一方、大関・稀勢の里(鳴戸)は両横綱を破って13勝(2敗)を挙げ、優勝していないのにもかかわらず、またぞろ“疑惑の綱獲り”が浮上した。
かねて、稀勢の里に目をかけている北の湖理事長(元横綱)は、この成績を「優勝に準ずる成績」と認定。来場所(14年初場所)、「13勝以上の優勝」を条件に、綱獲り場所となることを宣言してしまった。この意見に、横綱審議委員会の内山斉委員長も同調した。
横綱昇進への内規は、「2場所連続優勝、もしくはそれに準ずる成績」と定義されている。しかし、平成以降、「2場所連続優勝」以外で昇進させた例はない。

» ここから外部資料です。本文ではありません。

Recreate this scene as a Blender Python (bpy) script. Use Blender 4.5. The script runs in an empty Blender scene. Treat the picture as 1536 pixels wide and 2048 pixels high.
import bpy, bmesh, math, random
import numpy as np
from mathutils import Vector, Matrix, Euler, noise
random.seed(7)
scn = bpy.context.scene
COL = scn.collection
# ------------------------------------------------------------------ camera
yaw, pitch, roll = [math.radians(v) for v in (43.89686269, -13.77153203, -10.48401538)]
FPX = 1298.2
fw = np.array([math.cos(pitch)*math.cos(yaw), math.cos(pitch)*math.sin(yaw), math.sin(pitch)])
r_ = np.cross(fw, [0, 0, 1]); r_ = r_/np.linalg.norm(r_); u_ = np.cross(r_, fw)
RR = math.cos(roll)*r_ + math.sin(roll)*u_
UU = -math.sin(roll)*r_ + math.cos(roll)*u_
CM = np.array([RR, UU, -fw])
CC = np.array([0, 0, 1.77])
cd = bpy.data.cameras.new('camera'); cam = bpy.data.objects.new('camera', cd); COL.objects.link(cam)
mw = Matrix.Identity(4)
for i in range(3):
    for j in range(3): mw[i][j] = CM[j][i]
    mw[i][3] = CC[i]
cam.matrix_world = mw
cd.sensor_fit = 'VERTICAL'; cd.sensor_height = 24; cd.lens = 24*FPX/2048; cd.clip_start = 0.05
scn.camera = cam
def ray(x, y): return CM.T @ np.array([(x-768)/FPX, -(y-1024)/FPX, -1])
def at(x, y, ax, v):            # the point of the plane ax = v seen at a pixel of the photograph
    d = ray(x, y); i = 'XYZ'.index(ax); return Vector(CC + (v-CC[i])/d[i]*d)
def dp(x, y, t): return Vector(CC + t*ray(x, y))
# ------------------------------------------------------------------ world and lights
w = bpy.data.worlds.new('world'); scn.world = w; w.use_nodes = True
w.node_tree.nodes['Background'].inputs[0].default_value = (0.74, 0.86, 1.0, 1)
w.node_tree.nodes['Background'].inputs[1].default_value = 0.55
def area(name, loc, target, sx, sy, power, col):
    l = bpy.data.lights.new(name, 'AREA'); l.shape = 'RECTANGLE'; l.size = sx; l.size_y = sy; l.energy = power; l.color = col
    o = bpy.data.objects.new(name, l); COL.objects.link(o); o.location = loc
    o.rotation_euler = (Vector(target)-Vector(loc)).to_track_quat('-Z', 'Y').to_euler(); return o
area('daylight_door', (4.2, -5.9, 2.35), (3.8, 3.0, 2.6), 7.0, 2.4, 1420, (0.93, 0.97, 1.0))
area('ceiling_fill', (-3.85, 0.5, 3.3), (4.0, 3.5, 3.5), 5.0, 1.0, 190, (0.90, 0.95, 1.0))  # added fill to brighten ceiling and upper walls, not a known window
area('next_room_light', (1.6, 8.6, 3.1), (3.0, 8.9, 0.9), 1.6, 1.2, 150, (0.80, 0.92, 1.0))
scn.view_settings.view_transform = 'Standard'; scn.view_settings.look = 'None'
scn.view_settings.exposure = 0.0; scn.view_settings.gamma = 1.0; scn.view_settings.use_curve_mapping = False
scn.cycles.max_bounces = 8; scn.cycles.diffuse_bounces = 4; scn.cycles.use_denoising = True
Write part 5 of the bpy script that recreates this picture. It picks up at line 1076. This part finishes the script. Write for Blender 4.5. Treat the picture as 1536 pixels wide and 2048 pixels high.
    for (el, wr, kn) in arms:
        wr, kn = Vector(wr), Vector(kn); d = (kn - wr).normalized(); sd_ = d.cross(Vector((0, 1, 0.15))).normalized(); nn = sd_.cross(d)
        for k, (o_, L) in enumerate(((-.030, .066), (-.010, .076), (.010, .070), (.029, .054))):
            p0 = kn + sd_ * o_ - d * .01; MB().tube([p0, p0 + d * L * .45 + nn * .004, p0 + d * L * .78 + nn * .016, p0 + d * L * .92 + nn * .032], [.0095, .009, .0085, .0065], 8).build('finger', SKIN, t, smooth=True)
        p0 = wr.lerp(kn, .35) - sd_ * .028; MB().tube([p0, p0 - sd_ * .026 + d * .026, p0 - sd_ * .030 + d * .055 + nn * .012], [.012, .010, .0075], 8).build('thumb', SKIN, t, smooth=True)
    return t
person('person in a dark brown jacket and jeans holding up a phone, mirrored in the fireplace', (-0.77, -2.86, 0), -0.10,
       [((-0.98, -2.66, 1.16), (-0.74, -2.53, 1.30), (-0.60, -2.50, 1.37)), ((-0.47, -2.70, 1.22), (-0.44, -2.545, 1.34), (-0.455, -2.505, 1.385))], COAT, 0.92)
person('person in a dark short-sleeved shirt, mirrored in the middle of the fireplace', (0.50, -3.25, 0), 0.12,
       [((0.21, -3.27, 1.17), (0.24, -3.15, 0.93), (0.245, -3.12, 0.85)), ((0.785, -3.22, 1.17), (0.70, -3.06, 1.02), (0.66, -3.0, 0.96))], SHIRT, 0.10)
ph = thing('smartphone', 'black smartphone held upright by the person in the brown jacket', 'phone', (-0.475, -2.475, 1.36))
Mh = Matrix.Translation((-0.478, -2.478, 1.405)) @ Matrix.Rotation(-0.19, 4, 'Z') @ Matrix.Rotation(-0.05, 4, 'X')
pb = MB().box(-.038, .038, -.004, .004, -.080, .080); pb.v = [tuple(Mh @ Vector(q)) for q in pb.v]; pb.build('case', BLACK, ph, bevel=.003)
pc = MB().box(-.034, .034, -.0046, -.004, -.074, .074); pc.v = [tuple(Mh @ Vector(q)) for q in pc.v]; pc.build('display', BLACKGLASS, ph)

これには、1度の優勝経験もなく昇進した双羽黒(北尾)、直前2場所で優勝がなかった大乃国(現芝田山親方)らが、昇進後、期待に応えることができなかったためだ。この慣例は90年(平成2年)秋場所で昇進した第63代横綱・旭富士(現・伊勢ヶ濱親方)以来、24年間も守られているのだ。
夏場所(5月・両国)で13勝を挙げ、15戦全勝優勝の白鵬に2差を付けられながら、なぜか「優勝に準ずる成績」と認定された稀勢の里は、名古屋場所(7月)で初の綱獲りが懸かったが、ここ一番の勝負弱さを露呈して、11勝4敗に終わり、昇進は露と消えた。
稀勢の里が来場所、13勝以上での優勝を果たせば、横審、協会では横綱に昇進させることが濃厚。そうなれば、旭富士以降続いていた「2場所連続優勝」の昇進条件が覆されることになる。
日本人横綱は03年初場所で貴乃花(現貴乃花親方)が引退してから、実に11年も不在。協会が人気回復のために、日本人横綱の誕生を待望する気持ちは理解できる。だが、24年間守っていた慣例を壊してまで、無理やり横綱をつくることには議論を呼びそうだ。